Grow to Love .... Gooseberries

Grow to Love... Gooseberries

Why love... Gooseberries?


They’re plump, green and hairy with pronounced veins - how could you not love them?

Actually gooseberries come in a wide range of colours and gorgeous flavours, although the green ones are the first of the season.

Larger than their botanical cousin the currant, gooseberries produce green, white and red fruits ranging from sour to sweet.

A very British fruit, they are well suited to making jellies, jams and preserves but also make a splendid pie or even an accompaniment to fish.

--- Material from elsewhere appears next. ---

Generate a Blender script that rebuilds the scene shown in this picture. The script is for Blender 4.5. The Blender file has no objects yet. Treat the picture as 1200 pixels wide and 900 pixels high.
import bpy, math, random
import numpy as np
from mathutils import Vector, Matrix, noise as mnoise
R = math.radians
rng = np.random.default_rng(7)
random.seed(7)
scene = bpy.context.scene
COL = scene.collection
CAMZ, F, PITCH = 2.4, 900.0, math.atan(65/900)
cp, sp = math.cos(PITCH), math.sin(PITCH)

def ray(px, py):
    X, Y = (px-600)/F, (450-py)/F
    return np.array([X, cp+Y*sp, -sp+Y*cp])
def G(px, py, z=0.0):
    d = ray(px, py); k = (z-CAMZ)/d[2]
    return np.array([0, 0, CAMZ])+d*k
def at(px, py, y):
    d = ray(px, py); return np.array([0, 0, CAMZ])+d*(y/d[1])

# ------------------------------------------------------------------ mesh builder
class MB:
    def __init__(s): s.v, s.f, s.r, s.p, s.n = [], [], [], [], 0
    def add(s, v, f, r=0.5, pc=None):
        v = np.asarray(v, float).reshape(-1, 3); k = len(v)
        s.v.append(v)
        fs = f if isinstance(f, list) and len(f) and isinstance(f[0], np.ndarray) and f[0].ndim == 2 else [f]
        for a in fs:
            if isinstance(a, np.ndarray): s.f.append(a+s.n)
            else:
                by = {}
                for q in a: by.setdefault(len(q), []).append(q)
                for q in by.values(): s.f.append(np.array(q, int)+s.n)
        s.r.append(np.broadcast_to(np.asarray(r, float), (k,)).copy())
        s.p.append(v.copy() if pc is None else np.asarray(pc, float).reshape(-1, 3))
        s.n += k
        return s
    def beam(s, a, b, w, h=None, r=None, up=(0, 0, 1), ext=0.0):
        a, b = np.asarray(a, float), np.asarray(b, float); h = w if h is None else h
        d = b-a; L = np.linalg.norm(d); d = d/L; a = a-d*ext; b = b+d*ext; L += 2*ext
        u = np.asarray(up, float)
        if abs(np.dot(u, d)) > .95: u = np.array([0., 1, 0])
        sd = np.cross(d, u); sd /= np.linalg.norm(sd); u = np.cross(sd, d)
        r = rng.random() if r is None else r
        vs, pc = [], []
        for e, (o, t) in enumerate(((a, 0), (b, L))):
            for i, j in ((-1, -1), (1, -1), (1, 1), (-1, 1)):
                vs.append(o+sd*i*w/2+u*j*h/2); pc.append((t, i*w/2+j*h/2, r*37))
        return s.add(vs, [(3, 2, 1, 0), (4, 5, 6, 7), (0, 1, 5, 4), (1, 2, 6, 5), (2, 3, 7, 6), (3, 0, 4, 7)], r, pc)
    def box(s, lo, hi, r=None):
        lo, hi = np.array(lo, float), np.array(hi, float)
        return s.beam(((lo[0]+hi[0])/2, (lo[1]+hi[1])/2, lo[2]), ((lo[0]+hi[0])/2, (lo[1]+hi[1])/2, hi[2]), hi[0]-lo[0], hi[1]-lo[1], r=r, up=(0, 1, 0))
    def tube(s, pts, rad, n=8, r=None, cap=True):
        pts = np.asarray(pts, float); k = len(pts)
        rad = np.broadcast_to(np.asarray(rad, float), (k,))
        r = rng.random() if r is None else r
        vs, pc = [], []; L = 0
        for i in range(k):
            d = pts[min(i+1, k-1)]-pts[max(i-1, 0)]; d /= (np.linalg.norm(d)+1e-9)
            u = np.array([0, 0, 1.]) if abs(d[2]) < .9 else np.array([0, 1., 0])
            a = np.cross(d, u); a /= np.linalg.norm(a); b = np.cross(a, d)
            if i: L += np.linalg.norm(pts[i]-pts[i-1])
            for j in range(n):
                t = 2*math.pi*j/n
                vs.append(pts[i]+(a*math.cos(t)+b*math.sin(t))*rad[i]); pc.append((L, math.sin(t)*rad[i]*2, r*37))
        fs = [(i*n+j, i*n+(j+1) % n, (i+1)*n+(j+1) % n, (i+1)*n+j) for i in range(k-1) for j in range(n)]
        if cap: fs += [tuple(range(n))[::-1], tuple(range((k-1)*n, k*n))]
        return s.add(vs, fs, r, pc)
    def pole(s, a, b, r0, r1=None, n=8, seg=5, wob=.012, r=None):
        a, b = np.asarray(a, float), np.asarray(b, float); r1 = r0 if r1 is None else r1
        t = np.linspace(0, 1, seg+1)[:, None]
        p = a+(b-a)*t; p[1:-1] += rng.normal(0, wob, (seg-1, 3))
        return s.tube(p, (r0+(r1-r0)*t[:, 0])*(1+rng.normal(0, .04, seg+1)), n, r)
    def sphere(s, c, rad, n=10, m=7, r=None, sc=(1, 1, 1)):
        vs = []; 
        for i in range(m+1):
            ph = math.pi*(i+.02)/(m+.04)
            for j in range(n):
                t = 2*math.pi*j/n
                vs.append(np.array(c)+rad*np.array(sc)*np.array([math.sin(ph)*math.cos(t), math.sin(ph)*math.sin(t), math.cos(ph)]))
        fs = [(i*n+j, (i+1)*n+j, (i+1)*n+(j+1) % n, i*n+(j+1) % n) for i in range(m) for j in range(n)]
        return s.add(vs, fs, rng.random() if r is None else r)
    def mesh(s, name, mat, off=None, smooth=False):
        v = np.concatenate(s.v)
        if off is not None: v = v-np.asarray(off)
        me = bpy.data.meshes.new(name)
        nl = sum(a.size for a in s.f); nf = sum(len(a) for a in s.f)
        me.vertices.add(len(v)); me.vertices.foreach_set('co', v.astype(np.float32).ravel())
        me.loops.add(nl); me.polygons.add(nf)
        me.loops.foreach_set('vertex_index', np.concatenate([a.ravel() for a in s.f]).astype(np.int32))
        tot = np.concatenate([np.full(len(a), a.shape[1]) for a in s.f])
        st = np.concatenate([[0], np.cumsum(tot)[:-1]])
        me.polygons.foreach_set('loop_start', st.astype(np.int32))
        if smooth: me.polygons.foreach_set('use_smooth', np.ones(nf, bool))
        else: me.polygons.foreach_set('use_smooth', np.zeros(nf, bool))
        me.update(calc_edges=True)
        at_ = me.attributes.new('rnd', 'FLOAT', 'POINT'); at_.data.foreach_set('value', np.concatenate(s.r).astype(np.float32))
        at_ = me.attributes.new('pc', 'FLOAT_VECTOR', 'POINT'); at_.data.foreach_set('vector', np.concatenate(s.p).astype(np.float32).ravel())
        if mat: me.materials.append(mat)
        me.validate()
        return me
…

Gooseberries are brimming with important nutrients, including vitamins A, C and D, calcium, phosphorus, potassium and vast quantities of fibre.

Did you know?


  • Gooseberries were very popular among the Tudors who served them in all sorts of deserts and sauces.
  • They are an extremely hardy fruit surviving temperatures as low as minus 30°C and can grow as far north as the Arctic Circle.
  • In the 19th century, Gooseberry Clubs were formed in British villages with the members competing to grow the biggest gooseberry.

Top tips


  • If you are making a pie, jam or jelly then unripe greenish gooseberries are better, but there are loads of other ways to get the best out of them.
  • Get your hands on the Goldendrop variety and have it raw as a beautiful, yellow, juicy desert.
  • Mackerel with gooseberry sauce may sound suspicious but it works. Cook the gooseberries in butter, mash them and add sugar and cream.
  •  For the traditional classic gooseberry fool, puree gooseberries and stir into a mixture of cold custard and whipped cream.